The Native American Basketball Invitational (NABI) is expanding its reach into tribal communities through official NABI-endorsed tournaments, the organization has announced.
“This new NABI program will not only increase NABI’s footprint across the country, but will allow NABI to pay it forward by using its 20-plus years of resources and experience to assist all-Native tournaments in their growth,” NABI president GinaMarie Scarpa said in a news release. “NABI will market each tournament through its vast database and assist organizers with merchandise branding to increase revenue and improve tournament sustainability.”
The 2024 NABI-endorsed tournament lineup includes three events that take place from May 3-5 at Ak-Chin Indian Community in Maricopa, Arizona, May 31-June 2 at Navajo Nation in Window Rock, Arizona and June 28-30 in Seattle, Washington.
Since 2003, NABI has been known as the largest all Native American Basketball tournament in North America, with supporters such as the Phoenix Suns, Phoenix Mercury, Nike N7, and other major corporations across the U.S. The tournament, featuring boys and girls teams from tribal communities around the country, is held in Phoenix each summer.
The idea brewed from a coffee shop in 2002, where Scarpa and former Phoenix Suns player Mark West were inspired by the late Scott Podleski’s vision to help out local Arizona tribes by providing a platform for Native American athletes to showcase their abilities, especially when it came to “Rez Ball,” a term associated with the game’s popularity in Native Americans communities.
They brought the idea of NABI to numerous major corporations, such as the Suns and Nike, where the idea took off.
“It spread like wildfire across Indian Country that we were starting this Rez ball tournament,” Scarpa told The Arizona Republic. “And with all our resources, it’s become a Cinderella story ever since.”
NABI started out with 20 teams and has grown to 196 teams as of 2024. The event stirred so much demand it had to turn teams away for the time being. NABI parted ways with Nike, a decision that Scarpa felt was hard yet rewarding, and created its own brand, Nabi Nation.

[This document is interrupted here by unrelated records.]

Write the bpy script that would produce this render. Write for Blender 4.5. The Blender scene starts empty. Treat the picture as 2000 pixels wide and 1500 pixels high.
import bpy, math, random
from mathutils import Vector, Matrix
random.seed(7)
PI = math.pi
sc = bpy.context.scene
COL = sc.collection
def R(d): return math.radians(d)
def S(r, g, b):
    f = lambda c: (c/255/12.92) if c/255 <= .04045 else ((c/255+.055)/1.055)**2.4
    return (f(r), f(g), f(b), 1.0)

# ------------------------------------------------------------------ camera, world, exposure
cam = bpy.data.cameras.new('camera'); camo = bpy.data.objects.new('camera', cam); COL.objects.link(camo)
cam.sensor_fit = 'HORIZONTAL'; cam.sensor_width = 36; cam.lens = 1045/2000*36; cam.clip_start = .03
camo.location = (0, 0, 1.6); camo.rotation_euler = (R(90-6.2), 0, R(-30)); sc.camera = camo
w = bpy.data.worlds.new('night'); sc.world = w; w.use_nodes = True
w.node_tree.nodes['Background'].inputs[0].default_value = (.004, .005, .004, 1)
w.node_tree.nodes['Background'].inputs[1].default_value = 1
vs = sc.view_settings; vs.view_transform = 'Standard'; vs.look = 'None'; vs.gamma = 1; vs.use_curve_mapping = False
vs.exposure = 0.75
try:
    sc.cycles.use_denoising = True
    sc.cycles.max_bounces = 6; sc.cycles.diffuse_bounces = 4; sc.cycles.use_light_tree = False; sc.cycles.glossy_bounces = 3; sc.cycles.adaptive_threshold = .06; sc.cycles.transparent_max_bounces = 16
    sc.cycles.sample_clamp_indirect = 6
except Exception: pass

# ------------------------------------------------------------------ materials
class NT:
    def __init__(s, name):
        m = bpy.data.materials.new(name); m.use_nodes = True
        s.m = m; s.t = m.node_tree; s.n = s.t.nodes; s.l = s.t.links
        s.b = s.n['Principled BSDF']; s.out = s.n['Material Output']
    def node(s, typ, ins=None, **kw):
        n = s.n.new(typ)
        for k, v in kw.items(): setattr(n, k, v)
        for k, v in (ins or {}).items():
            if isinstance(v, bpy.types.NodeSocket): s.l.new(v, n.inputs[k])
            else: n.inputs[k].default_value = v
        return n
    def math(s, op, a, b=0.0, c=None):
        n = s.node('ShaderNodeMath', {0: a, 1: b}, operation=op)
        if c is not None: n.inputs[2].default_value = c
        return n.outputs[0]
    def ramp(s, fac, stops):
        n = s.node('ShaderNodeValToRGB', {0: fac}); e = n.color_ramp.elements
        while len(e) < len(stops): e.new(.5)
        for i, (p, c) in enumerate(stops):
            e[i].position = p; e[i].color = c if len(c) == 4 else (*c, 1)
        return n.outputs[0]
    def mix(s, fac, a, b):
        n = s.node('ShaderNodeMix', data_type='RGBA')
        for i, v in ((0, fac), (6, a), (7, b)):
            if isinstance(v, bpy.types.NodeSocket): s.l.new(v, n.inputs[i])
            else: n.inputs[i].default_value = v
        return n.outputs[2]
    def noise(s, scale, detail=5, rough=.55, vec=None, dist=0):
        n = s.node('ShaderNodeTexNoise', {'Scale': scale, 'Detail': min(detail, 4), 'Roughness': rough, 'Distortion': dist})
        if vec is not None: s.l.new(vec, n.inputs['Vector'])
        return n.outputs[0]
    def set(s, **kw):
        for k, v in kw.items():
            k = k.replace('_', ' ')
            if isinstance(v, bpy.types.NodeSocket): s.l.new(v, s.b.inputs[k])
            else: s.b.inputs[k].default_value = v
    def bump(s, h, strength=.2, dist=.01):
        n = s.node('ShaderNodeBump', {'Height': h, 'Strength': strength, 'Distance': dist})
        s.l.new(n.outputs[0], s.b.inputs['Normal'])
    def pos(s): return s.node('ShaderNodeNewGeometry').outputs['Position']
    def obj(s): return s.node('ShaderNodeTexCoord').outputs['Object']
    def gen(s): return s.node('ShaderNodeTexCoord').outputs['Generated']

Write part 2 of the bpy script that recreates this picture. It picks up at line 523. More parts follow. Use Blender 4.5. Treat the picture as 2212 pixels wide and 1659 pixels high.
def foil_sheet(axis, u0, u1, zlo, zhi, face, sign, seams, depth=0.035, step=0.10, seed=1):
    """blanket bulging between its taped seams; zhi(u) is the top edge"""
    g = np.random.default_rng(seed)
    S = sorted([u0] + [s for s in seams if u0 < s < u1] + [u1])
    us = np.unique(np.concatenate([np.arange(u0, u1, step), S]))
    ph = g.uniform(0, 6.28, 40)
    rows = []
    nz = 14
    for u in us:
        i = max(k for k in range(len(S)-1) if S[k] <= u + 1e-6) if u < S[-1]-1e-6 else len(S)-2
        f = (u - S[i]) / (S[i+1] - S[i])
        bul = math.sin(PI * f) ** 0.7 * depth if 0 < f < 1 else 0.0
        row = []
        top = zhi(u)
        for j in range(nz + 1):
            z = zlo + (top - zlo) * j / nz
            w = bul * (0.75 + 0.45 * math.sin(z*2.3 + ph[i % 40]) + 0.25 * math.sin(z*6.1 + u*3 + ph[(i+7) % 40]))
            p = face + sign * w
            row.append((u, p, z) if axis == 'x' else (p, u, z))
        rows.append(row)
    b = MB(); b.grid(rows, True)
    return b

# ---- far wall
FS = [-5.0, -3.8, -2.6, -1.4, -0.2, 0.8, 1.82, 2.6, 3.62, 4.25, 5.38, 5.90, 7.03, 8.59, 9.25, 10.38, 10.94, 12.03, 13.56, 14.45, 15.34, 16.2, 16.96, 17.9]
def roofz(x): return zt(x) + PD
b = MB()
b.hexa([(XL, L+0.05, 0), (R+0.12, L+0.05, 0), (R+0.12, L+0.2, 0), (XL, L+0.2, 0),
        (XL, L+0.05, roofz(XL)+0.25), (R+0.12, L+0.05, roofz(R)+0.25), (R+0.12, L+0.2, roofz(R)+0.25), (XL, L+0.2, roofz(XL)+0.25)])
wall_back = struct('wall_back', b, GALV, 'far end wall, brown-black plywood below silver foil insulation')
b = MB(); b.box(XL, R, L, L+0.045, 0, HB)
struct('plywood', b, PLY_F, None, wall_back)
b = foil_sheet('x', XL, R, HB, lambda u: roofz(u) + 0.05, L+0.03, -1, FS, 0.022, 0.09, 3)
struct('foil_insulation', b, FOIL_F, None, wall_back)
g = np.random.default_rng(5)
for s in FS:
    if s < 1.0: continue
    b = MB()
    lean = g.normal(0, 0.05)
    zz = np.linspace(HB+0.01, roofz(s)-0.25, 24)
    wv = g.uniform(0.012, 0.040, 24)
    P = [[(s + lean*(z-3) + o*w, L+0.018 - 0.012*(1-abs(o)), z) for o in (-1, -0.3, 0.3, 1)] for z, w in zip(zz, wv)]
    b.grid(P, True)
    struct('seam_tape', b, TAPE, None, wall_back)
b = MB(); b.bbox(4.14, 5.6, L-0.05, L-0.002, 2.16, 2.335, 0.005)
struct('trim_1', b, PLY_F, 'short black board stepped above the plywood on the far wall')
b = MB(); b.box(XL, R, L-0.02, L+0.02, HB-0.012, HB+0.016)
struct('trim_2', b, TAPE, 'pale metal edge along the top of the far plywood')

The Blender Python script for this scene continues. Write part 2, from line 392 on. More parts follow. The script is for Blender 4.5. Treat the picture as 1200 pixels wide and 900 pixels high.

“It wasn’t an easy decision for me to make and let go of Nike,” Scarpa said. “Actually, when I did it, I had that moment of, ‘Oh my God, what did I do?’ But we instantly grew. We decided to self-produce our own uniforms under our Nabi Nation merch line and we just took off since then. This will be our second year without Nike, and we just continue to grow.”
Rez Ball tournaments throughout the United States often lack resources, but with the endorsement of NABI and its databases, contacts and the use of NABI Nation merch, these tournaments are now marketed by NABI with the intent of growing.
“We thought it would be a great way for entrepreneurship, for tribal members to help, for us to help build them up,” Scarpa said.
NABI’s mission is centered on paving the path for young players to college and nurturing them to become better leaders. Since 2003, NABI has distributed more than $450,000 in scholarships to aid Native American college students.
Education is NABI’s primary focus. But Scarpa said the organization wants to accomplish more.
“You can never do enough, right?” Scarpa said. “Especially when it comes to our travel youth. … Their dropout rates in high school, chemical dependency, abuse … everything is higher than our national averages. It’s a community of youth, it’s a community of people that has actually been kind of lost in it all. And to be able to do this for the last 20 years, along with Mark West and Scott Podleski, and continue to make this kind of our mission, our footprint, means a lot to me.
“I just felt like it was a missing part of the puzzle for me. So to be able to dedicate myself, not only working in kind of a capacity of with kids and helping kids, I’m able to help our indigenous kids. It means a lot to me.”